YOUR GOAL
Print the lines of the listing below verbatim from its first line through the line bearing "sc.camera = cam". Any pictures are to be omitted.

RAW DATA
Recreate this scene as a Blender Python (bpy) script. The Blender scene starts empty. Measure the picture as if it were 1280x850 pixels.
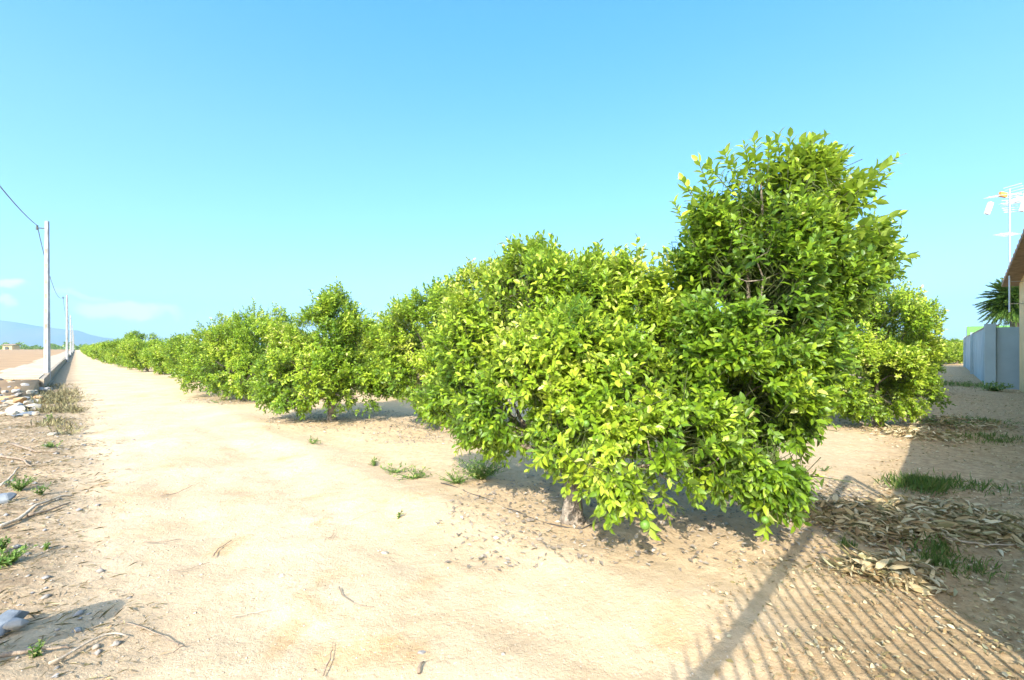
import bpy, math, random
import numpy as np
from mathutils import Vector, Matrix
R = math.radians
sc = bpy.context.scene
col = sc.collection
rng = np.random.default_rng(7)
random.seed(7)

# ------------------------------------------------------------------ camera
F, CX, CY, EYE = 540.0, 640.0, 435.0, 1.6
cd = bpy.data.cameras.new('camera'); cam = bpy.data.objects.new('camera', cd); col.objects.link(cam)
cam.location = (0, 0, EYE); cam.rotation_euler = (R(90), 0, 0)
cd.sensor_width = 36; cd.lens = 36*F/1280; cd.shift_y = 10/1280
cd.clip_start = .05; cd.clip_end = 30000
sc.camera = cam

# ------------------------------------------------------------------ light
SUN_AZ, SUN_EL = 13.0, 37.0       # direction the shadows run (degrees right of straight ahead), elevation
SKY_ROT = 180+SUN_AZ
w = bpy.data.worlds.new('World'); sc.world = w; w.use_nodes = True
nt = w.node_tree; N = nt.nodes; L = nt.links
bg = N['Background']
sky = N.new('ShaderNodeTexSky'); sky.sky_type = 'NISHITA'; sky.sun_disc = False
sky.sun_elevation = R(SUN_EL); sky.sun_rotation = R(SKY_ROT)
sky.air_density = 1.0; sky.dust_density = 0.6; sky.ozone_density = 1.4
tint = N.new('ShaderNodeMix'); tint.data_type = 'RGBA'; tint.blend_type = 'MULTIPLY'; tint.inputs[0].default_value = 1
L.new(sky.outputs[0], tint.inputs[6])
tc = N.new('ShaderNodeTexCoord')
sepw = N.new('ShaderNodeSeparateXYZ'); L.new(tc.outputs['Generated'], sepw.inputs[0])
rw = N.new('ShaderNodeValToRGB'); e = rw.color_ramp.elements         # deeper blue overhead, paler and greener low down
e[0].position = .10; e[0].color = (.46, .585, .76, 1); e[1].position = .60; e[1].color = (.27, .76, 1.0, 1)
e_ = e.new(.40); e_.color = (.40, .71, .86, 1)
L.new(sepw.outputs[2], rw.inputs[0])
# sky whitened and brightened round the sun, behind the viewer, as added fill light
sd = N.new('ShaderNodeVectorMath'); sd.operation = 'DOT_PRODUCT'
sd.inputs[1].default_value = (-math.sin(R(SUN_AZ))*math.cos(R(SUN_EL)), -math.cos(R(SUN_AZ))*math.cos(R(SUN_EL)), math.sin(R(SUN_EL)))
L.new(tc.outputs['Generated'], sd.inputs[0])
sm_ = N.new('ShaderNodeMapRange'); sm_.interpolation_type = 'SMOOTHSTEP'; sm_.inputs[1].default_value = .02; sm_.inputs[2].default_value = .9
L.new(sd.outputs['Value'], sm_.inputs[0])
tm_ = N.new('ShaderNodeMix'); tm_.data_type = 'RGBA'; L.new(sm_.outputs[0], tm_.inputs[0]); L.new(rw.outputs[0], tm_.inputs[6]); tm_.inputs[7].default_value = (2.2, 1.9, 1.55, 1)
L.new(tm_.outputs[2], tint.inputs[7])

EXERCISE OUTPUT
Recreate this scene as a Blender Python (bpy) script. The Blender scene starts empty. Measure the picture as if it were 1280x850 pixels.
import bpy, math, random
import numpy as np
from mathutils import Vector, Matrix
R = math.radians
sc = bpy.context.scene
col = sc.collection
rng = np.random.default_rng(7)
random.seed(7)

# ------------------------------------------------------------------ camera
F, CX, CY, EYE = 540.0, 640.0, 435.0, 1.6
cd = bpy.data.cameras.new('camera'); cam = bpy.data.objects.new('camera', cd); col.objects.link(cam)
cam.location = (0, 0, EYE); cam.rotation_euler = (R(90), 0, 0)
cd.sensor_width = 36; cd.lens = 36*F/1280; cd.shift_y = 10/1280
cd.clip_start = .05; cd.clip_end = 30000
sc.camera = cam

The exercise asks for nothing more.